GENERAL ROBERT E. LEE AT MANASSAS


TIRED and hungry, the Federal soldiers were driven from the Virginia Valley. The cutting off of supplies had placed them in a precarious condition. There was nothing left for them to do but retreat to the nearest provisions. Even the 4,000 horses in the cavalry were so broken down and footsore that not more than 500 of them were fit for riding. The only considerable depot of supplies was at Manassas Junction and it had fallen into the hands of the Confederates. A strong body of cavalry under "Jeb" Stuart, with 500 infantry, had raided it during the night three days before the battle. These stores were destroyed by the Confederates as a safer way to force back the Federals by starvation. While they brought little succor to the rank and file of the Confederate army they left the Union soldiers without food. One of Brady's cameras reached Manassas Junction shortly after the destruction and this is the negative that was taken. The railroad train is wrecked, the engine is derailed, and the cars have been looted. 50,000 pounds of bacon, 1,000 barrels of corned beef, 2,000 barrels of salt pork, 2,000 barrels of flour, two train loads with stores and clothing, large quantities of forage, 42 wagons and ambulances, 200 tents, 300 prisoners, 200 negroes, eight pieces of artillery with their horses and equipments, and 175 horses other than those belonging to the artillery fell into the possession of the enemy. Immense quantities of quartermasters' and commissaries' stores were burned. Only rations enough for a single day were saved by the captors. The conflict was too hot and the action too swift to allow carrying them along on the movement into the North. With these provisions gone the Union army was in dire want.

PHOTOGRAPH TAKEN AT RUINS OF MANASSAS JUNCTION, VIRGINIA, IN 1862


THE pursuit by the Confederates toward the very gates of Washington, after the route of the Union army along Bull Run, was stopped only by the thoughtfulness of the retreating Federals in destroying their bridges. Lee, in his report after the battle, says: "After a fierce combat, which raged until after nine o'clock, Pope's Union Army was completely defeated and driven beyond Bull Run. The darkness of the night, his destruction of the Stone Bridge after crossing, and the uncertainty of the fords, stopped the pursuit." This photograph is an actual verification of the truth of Lee's excuse. Brady arrived on the following day and this picture shows the ruins as he found them. It would have been foolhardy for an army in the blackness of night to have attempted to tramp through wreckage, the extent of which they knew nothing, and water the depth of which was questionable. Bull Run was a treacherous stream with its rocks and holes. Moreover, the Confederate soldiers, after the fearful struggle through which they had passed, were not in a condition to travel through the night in drenched and mud-soaked clothing.
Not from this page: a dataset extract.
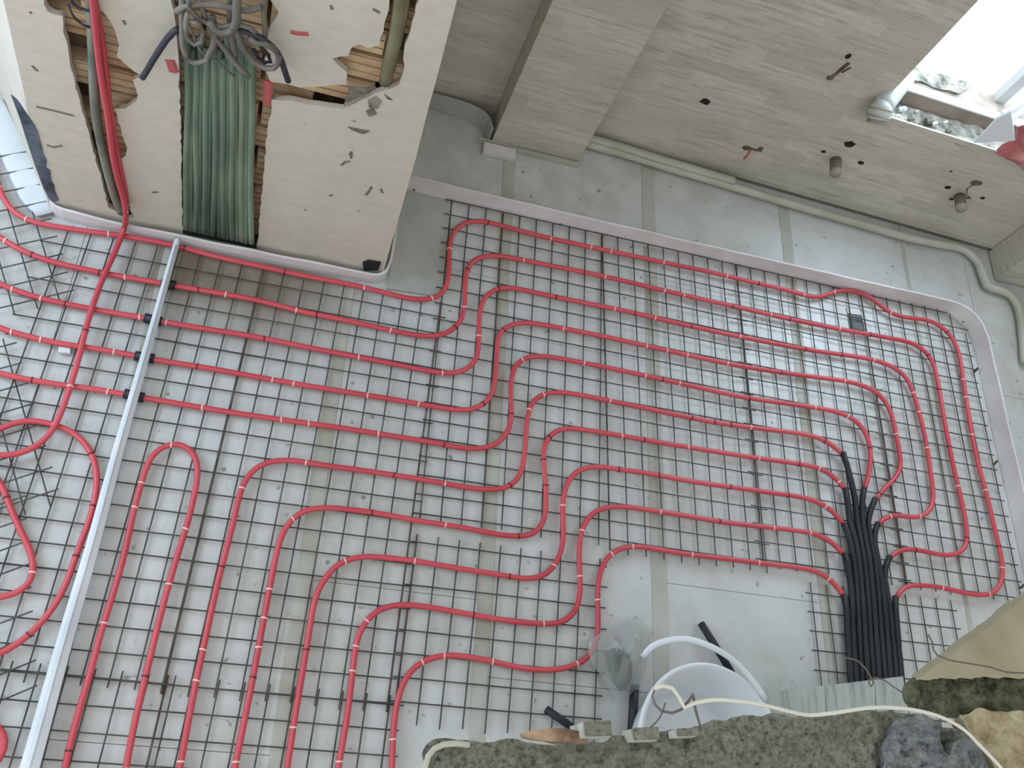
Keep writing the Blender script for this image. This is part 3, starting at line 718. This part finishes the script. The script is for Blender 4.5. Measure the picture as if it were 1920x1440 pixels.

The Union forces at the fierce battle of Manassas were: Army of Virginia, under Pope—1st Corps under Major-General Franz Sigel; Third Corps under Major-General Irvin McDowell; Second Corps under Major-General Nathaniel P. Banks; Army of the Potomac—Third Corps under Major-General S. P. Heintzelman; Fifth Corps under Major-General Fitz John Porter; Ninth Corps under Major-General Jesse L. Reno.